<<<<
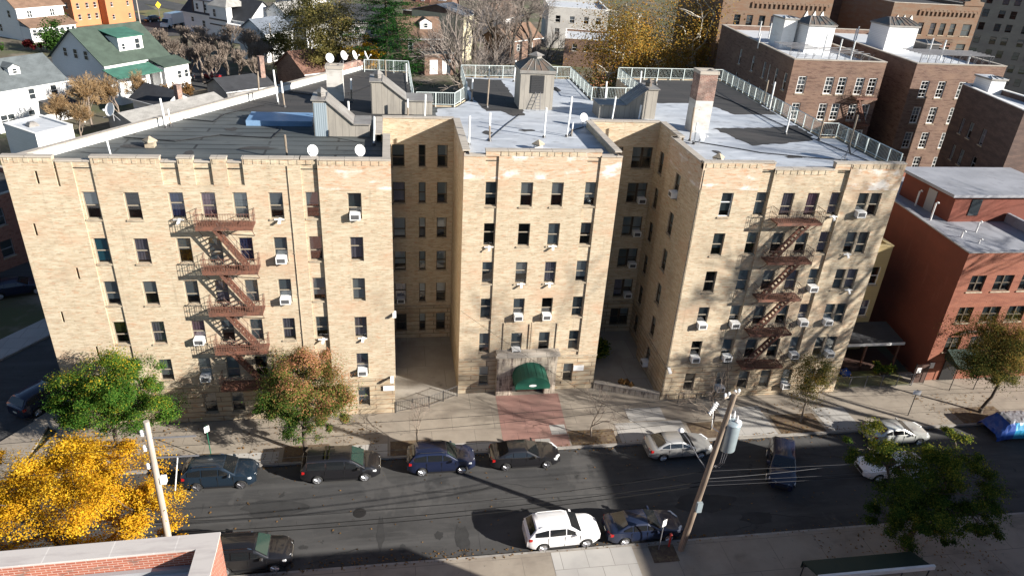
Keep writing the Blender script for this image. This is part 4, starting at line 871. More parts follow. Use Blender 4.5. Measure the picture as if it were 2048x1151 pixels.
make_car('sedan_car', 'sedan', 'paint_deep', 'dark car in the lot behind the side street fence', (-35.2, 20.8), rad(20), 'cars on the side street')
# tarpaulined car
T = empty('covered_car', 'car covered with a blue and silver tarpaulin at the far kerb', 'car', (46.6, -6.0, -.14))
mb = MB(); n = 26; m = 14; rr = random.Random(5)
for i in range(n):
    x = -2.4 + 4.8 * i / (n - 1); hgt = .75 + .72 * (sm(-2.3, -1.2, x) - sm(.7, 1.5, x)) + .12 - .3 * sm(2, 2.4, abs(x))
    for j in range(m):
        t = -1 + 2 * j / (m - 1); y = .98 * math.sin(t * math.pi / 2) * (1.08 if abs(t) > .8 else 1); z = hgt * (1 - abs(t) ** 5 * .82) + rr.uniform(-.025, .025); mb.v.append((x + rr.uniform(-.03, .03), y + rr.uniform(-.03, .03), max(.06, z)))
for i in range(n - 1):
    for j in range(m - 1):
        mb.f.append((i * m + j, (i + 1) * m + j, (i + 1) * m + j + 1, i * m + j + 1)); mb.m.append(1 if 3 <= j <= 9 and 4 < i < 22 else (2 if j < 3 and i > 6 else 0))
mb.build('tarpaulin', ['tarp_blue', 'tarp_silver', 'tarp_light'], T)
mb = MB()
for x in (-1.4, 1.4):
    for y in (-.82, .82): mb.tube([(x, y - .1, .31), (x, y + .1, .31)], .31, 14)
mb.build('tyre', 'tyre', T)

# ------------------------------------------------------------------ trees
def leaf_mesh(name, mat, pts, size, seed, up=.5, aspect=.62, parent=None, tones=None, out=None):
    r = np.random.default_rng(seed); P = np.asarray(pts, 'f'); n = len(P)
    nn = r.normal(size=(n, 3)); nn[:, 2] = np.abs(nn[:, 2]) + up
    if out is not None: nn = nn * .55 + np.asarray(out) * 1.15
    nn /= np.linalg.norm(nn, axis=1, keepdims=True)
    a = np.cross(nn, r.normal(size=(n, 3))); a /= np.linalg.norm(a, axis=1, keepdims=True); b = np.cross(nn, a)
    s = size * r.uniform(.6, 1.25, (n, 1)); A = a * s; B = b * s * aspect
    V = np.stack([P - A, P + B + nn * s * .12, P + A, P - B + nn * s * .12], 1).reshape(-1, 3)
    me = D.meshes.new(name); me.vertices.add(4 * n); me.vertices.foreach_set('co', V.astype('f').ravel())
    me.loops.add(4 * n); me.loops.foreach_set('vertex_index', np.arange(4 * n, dtype='i'))
    me.polygons.add(n); me.polygons.foreach_set('loop_start', np.arange(0, 4 * n, 4, dtype='i')); me.update(calc_edges=True); me.validate()
    at = me.attributes.new('tone', 'FLOAT', 'FACE'); at.data.foreach_set('value', np.clip(tones if tones is not None else r.uniform(0, 1, n), 0, 1).astype('f'))
    me.materials.append(MATS[mat]); o = D.objects.new(name, me); COL.objects.link(o); o.parent = parent
    return o
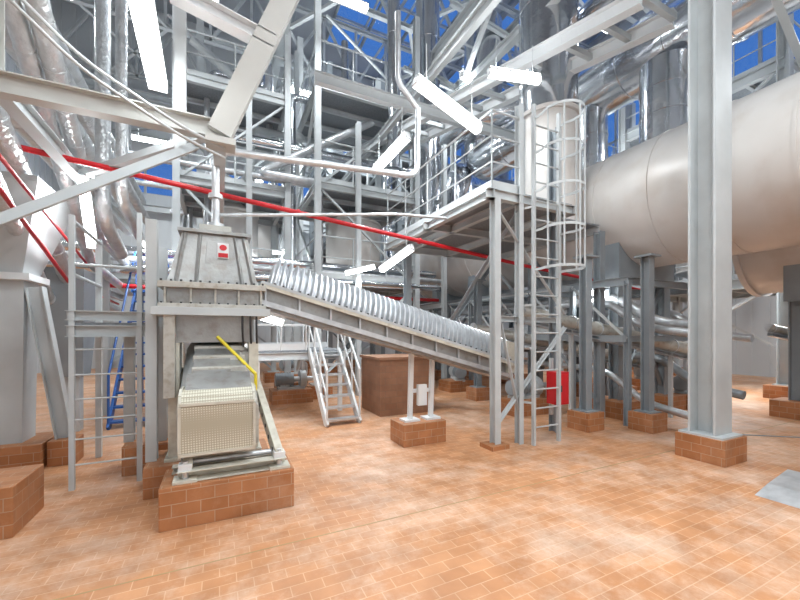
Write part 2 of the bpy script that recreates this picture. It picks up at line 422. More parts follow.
# side frames
for s,(xa,ya,za),(xb,yb,zb) in ((-1,(-.40,4.9,1.15),(-.24,3.6,.44)),(1,(.38,4.6,1.02),(.5,3.6,.44))):
    b.beam((xa,ya,za),(xb,yb,zb),.07,.13,'cream','box')
    for k in range(6):
        p=V(xa,ya,za).lerp(V(xb,yb,zb),.2+k*.14); b.tube([p+V(-.04,0,0),p+V(.04,0,0)],.022,'dark',8)
b.beam((-.32,3.6,.40),(.56,3.6,.40),.12,.09,'cream','C')
b.beam((-.38,3.86,.38),(.52,3.86,.38),.1,.06,'cream','C')
for x in (-.26,.5):
    b.box(x-.09,x+.09,3.53,3.7,.35,.375,CR); b.tube([(x,3.6,.375),(x,3.6,.52)],.025,'galv',10)
    b.box(x-.05,x+.05,3.56,3.66,.44,.5,M['white'])
b.tube([(-.3,3.72,.47),(.52,3.72,.47)],.025,'galv',10)
# legs to rear plinths
for x in (-.42,.34):
    b.beam((x,4.45,.3),(x,4.45,1.5),.1,.1,'cream','I')
    b.beam((x,4.75,.3),(x,4.75,1.5),.08,.08,'steel','I')
b.box(-.5,.42,4.35,4.8,.3,.33,CR)
b.beam((-.62,4.5,.3),(-.62,4.5,2.75),.1,.1,'steel','I')
b.beam((-.62,5.2,.33),(-.62,5.2,2.6),.12,.12,'steel','I')
b.beam((-.95,5.3,.33),(-.95,5.3,1.7),.1,.1,'steel','I')
# yellow handle
b.tube([(-.02,4.38,1.56),(.34,4.15,1.17)],.018,'yellow',10)
b.tube([(.34,4.15,1.17),(.34,4.15,1.0)],.016,'yellow',10)
for x in (.22,.3,.36): b.tube([(x,4.3,1.86),(x,4.28,1.6),(x+.02,4.45,1.45)],.012,'dark',6,.1)
# sign on hopper
b.add([(-.02,4.395,2.40),(.09,4.395,2.40),(.09,4.41,2.565),(-.02,4.41,2.565)],[(0,1,2,3)],M['white'])
cx,cz=.035,2.515
ring=[]
for k in range(20):
    a=2*math.pi*k/20; zz=cz+.032*math.sin(a); ring.append((cx+.036*math.cos(a),4.390+(zz-2.40)*.09,zz))
b.add(ring,[tuple(range(20))],M['red'])
b.box(-.012,.082,4.389,4.394,2.41,2.455,M['red'])
b.done('inclined_rake_screen', 0.004)
b=B()  # guard
pr=[]
for (y,z) in [(3.93,.56),(3.56,.56),(3.55,.60),(3.55,.98),(3.60,1.06),(3.70,1.10),(3.93,1.10)]: pr.append((y,z))
n=len(pr); vs=[(-.3,y,z) for y,z in pr]+[(.28,y,z) for y,z in pr]
b.add(vs,[tuple(range(n)),tuple(reversed(range(n,2*n)))]+[(i,(i+1)%n+0,(i+1)%n+n,i+n)[::-1] for i in range(n)],M['perf'])
for x in (-.3,.28):
    for i in range(n-1): b.beam((x,pr[i][0],pr[i][1]),(x,pr[i+1][0],pr[i+1][1]),.022,.022,'cream')
for z in (.58,1.0): b.beam((-.3,3.548,z),(.28,3.548,z),.012,.025,'cream')
b.done('perforated_chain_guard')

# ------------------------------------------------------------------ riser pipe + overhead grey pipe
b=B()
b.tube([(-.04,4.78,2.80),(-.04,4.78,3.72),(.5,4.78,3.75),(2.62,4.78,3.90),(2.62,4.78,4.9)],.042,'galv',14,.2)
b.tube([(-.04,4.78,2.80),(-.04,4.78,2.86)],.09,'galv',16); b.tube([(-.04,4.78,3.15),(-.04,4.78,3.2)],.075,'galv',16)
b.tube([(2.62,4.78,4.9),(2.3,4.78,5.2),(2.3,4.78,6.2)],.042,'galv',14,.1)
b.tube([(-.02,4.9,3.0),(2.4,4.9,3.35),(3.2,4.9,3.4)],.022,'galv',10,.1)
b.done('vapour_pipe')
b=B(); b.tube([(-4.2,5.45,3.84),(5.6,5.45,2.9),(8.9,5.3,2.6)],.034,'red',14,.15)
for x in (-1,1,3): b.tube([(x,5.45,3.533-(x+1)*.0959),(x+.04,5.45,3.529-(x+1)*.0959)],.05,'red',14)
b.done('fire_water_pipe')

# ------------------------------------------------------------------ ribbed inclined conveyor
b=B()
A=V(.52,4.7,2.16); E=V(4.08,4.7,1.17); d=(E-A).normalized(); up=V(0,0,1)-d*d.z; up.normalize(); sd=V(0,-1,0)
Lc=(E-A).length; nr=50; R=.27
prof=[(math.cos(math.pi*k/12)*R*1.0, max(0,math.sin(math.pi*k/12))*R*1.25) for k in range(13)]
vs=[];st=[]
for i in range(nr*4+1):
    ph=i%4; f={0:.84,1:.84,2:1.06,3:1.06}[ph]; p=A+d*(Lc*i/(nr*4)); st.append(p)
    for (a,h) in prof: vs.append(p+sd*a*f+up*h*f)
k=len(prof); fs=[]
for i in range(len(st)-1):
    for j in range(k-1): fs.append((i*k+j,(i+1)*k+j,(i+1)*k+j+1,i*k+j+1))
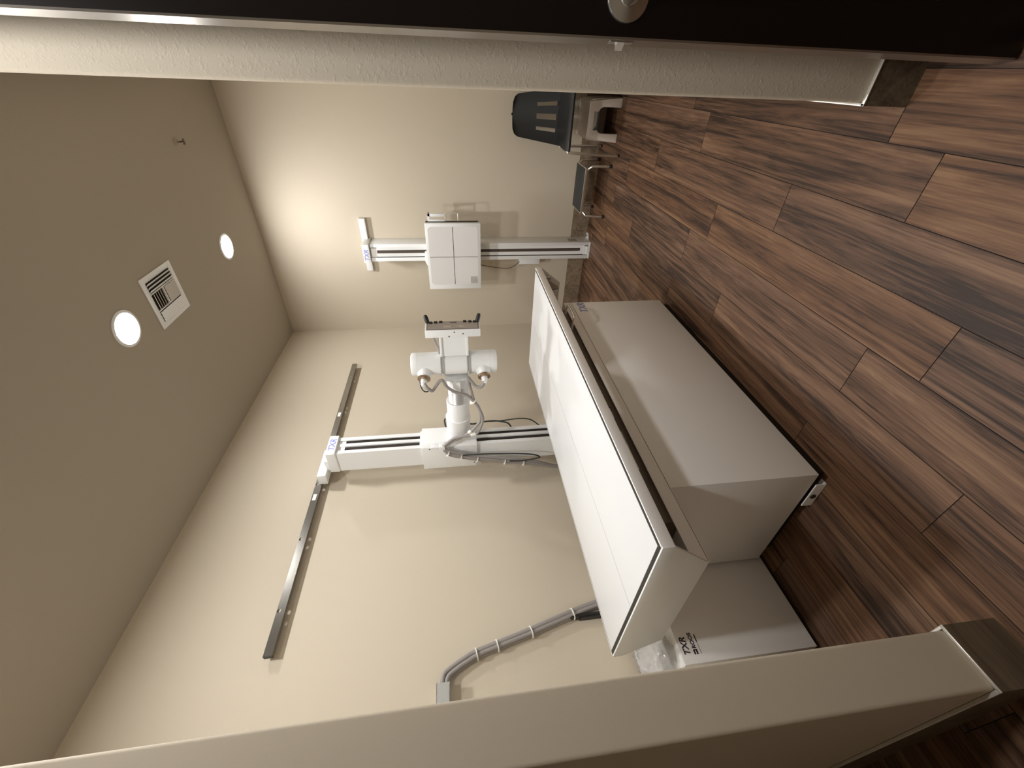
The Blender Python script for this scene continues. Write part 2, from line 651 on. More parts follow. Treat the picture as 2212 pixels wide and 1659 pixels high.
k.build('latch_bolt', 'chrome', pl_)


# ================================================================== ceiling fittings
def ceiling_lamp(x, y, label, m='lamp'):
    t = thing('recessed_ceiling_lamp', (x, y, ZC), label, 'ceiling lamp', 'recessed round ceiling lamps')
    MB().lathe([(0.074, 0.0), (0.088, 0.0005), (0.088, 0.004), (0.083, 0.007), (0.0745, 0.0065), (0.074, 0.0)], (x, y, ZC), (0, 0, -1), 40).build('trim_ring', 'white', t)
    MB().lathe([(0.0735, 0.0005), (0.0735, 0.0045), (0.060, 0.0055), (0.030, 0.0060), (0, 0.0062)], (x, y, ZC), (0, 0, -1), 40).build('diffuser', m, t)
    return t


ceiling_lamp(-1.05, 3.085, 'round glowing ceiling lamp nearest the back wall, beyond the square vent', 'lampb')
ceiling_lamp(-1.045, 1.940, 'round glowing ceiling lamp before the square vent, the larger one in the photo')
ceiling_lamp(-1.047, 0.80, 'round glowing ceiling lamp nearest the partition wall')
ceiling_lamp(0.085, 0.50, 'round glowing ceiling lamp over the entry between the partition and the door', 'lamph')

# square air vent
vx0, vx1, vy0, vy1 = -1.175, -0.900, 2.157, 2.442
v = thing('air_vent', ((vx0 + vx1) / 2, (vy0 + vy1) / 2, ZC), 'square white louvred air vent on the ceiling between the two glowing lamps', 'air vent')
f = MB()
zt = ZC - 0.006
for q in ((vx0, vx1, vy0, vy0 + 0.032), (vx0, vx1, vy1 - 0.032, vy1), (vx0, vx0 + 0.030, vy0 + 0.032, vy1 - 0.032), (vx1 - 0.030, vx1, vy0 + 0.032, vy1 - 0.032)):
    f.box(*q, zt, ZC - 0.0003, bev=0.0012)
f.box(vx0 + 0.088, vx0 + 0.094, vy0 + 0.032, vy1 - 0.032, zt, ZC - 0.0005)
f.box(vx1 - 0.094, vx1 - 0.088, vy0 + 0.032, vy1 - 0.032, zt, ZC - 0.0005)
f.box(vx0 + 0.094, vx1 - 0.094, (vy0 + vy1) / 2 - 0.004, (vy0 + vy1) / 2 + 0.004, zt, ZC - 0.0005)
f.build('frame', 'white', v)
MB().box(vx0 + 0.02, vx1 - 0.02, vy0 + 0.02, vy1 - 0.02, ZC - 0.0016, ZC - 0.0004).build('duct_opening', 'dark', v)


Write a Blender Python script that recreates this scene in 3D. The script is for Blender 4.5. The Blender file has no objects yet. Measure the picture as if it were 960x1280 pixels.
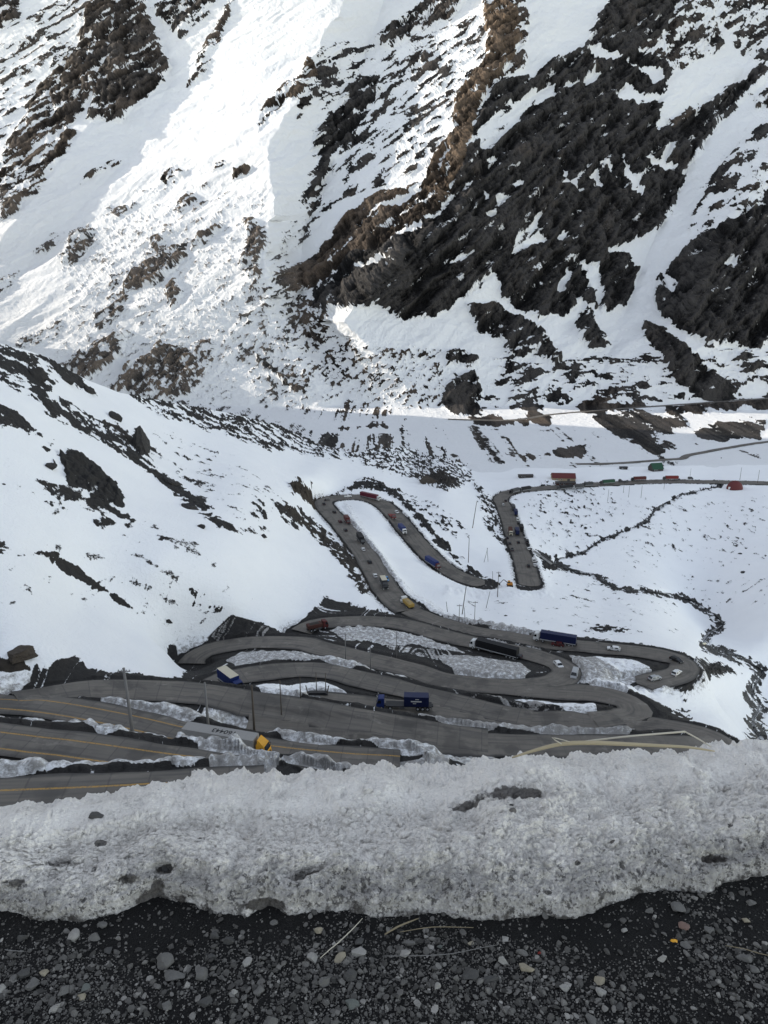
import bpy, math, random
import numpy as np
from mathutils import Vector, Matrix

SC = bpy.context.scene
COL = SC.collection
rng = np.random.default_rng(7)
random.seed(7)
R = math.radians

# ------------------------------------------------------------------ camera
F = 924.0                      # focal length in photograph pixels (960 wide)
PITCH = R(17.4)
CZ = 1.75
cP, sP = math.cos(PITCH), math.sin(PITCH)

def ray(px, py):
    """direction of the photo point (world axes: x right, y forward, z up), forward depth 1"""
    xc = (np.asarray(px, float) - 480.0) / F
    yc = (640.0 - np.asarray(py, float)) / F
    return xc, cP + sP * yc, -sP + cP * yc

def proj(X, Y, Z):
    d = Y * cP - (Z - CZ) * sP
    u = Y * sP + (Z - CZ) * cP
    return 480 + F * X / d, 640 - F * u / d, d

cam_d = bpy.data.cameras.new('camera')
cam = bpy.data.objects.new('camera', cam_d)
COL.objects.link(cam)
cam.location = (0, 0, CZ)
cam.rotation_euler = (R(90) - PITCH, 0, 0)
cam_d.sensor_fit = 'VERTICAL'
cam_d.sensor_height = 36.0
cam_d.lens = 36.0 * F / 1280.0
cam_d.clip_start = 0.05
cam_d.clip_end = 20000
SC.camera = cam

# ------------------------------------------------------------------ noise
_perm = np.random.default_rng(3).permutation(4096).astype(np.int64)
_g = np.random.default_rng(4).normal(size=(4096, 3)); _g /= np.linalg.norm(_g, axis=1)[:, None]
def _h(i, j, k):
    return _perm[(_perm[(_perm[i & 4095] + j) & 4095] + k) & 4095]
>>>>
**Direction:**
Looking at the data above, return every line from the one with "The Blender Python" down to the one with "k.build('latch_bolt', 'chrome', pl_)", exactly and inclusively.

**The response:**
The Blender Python script for this scene continues. Write part 2, from line 651 on. More parts follow. Treat the picture as 2212 pixels wide and 1659 pixels high.
k.build('latch_bolt', 'chrome', pl_)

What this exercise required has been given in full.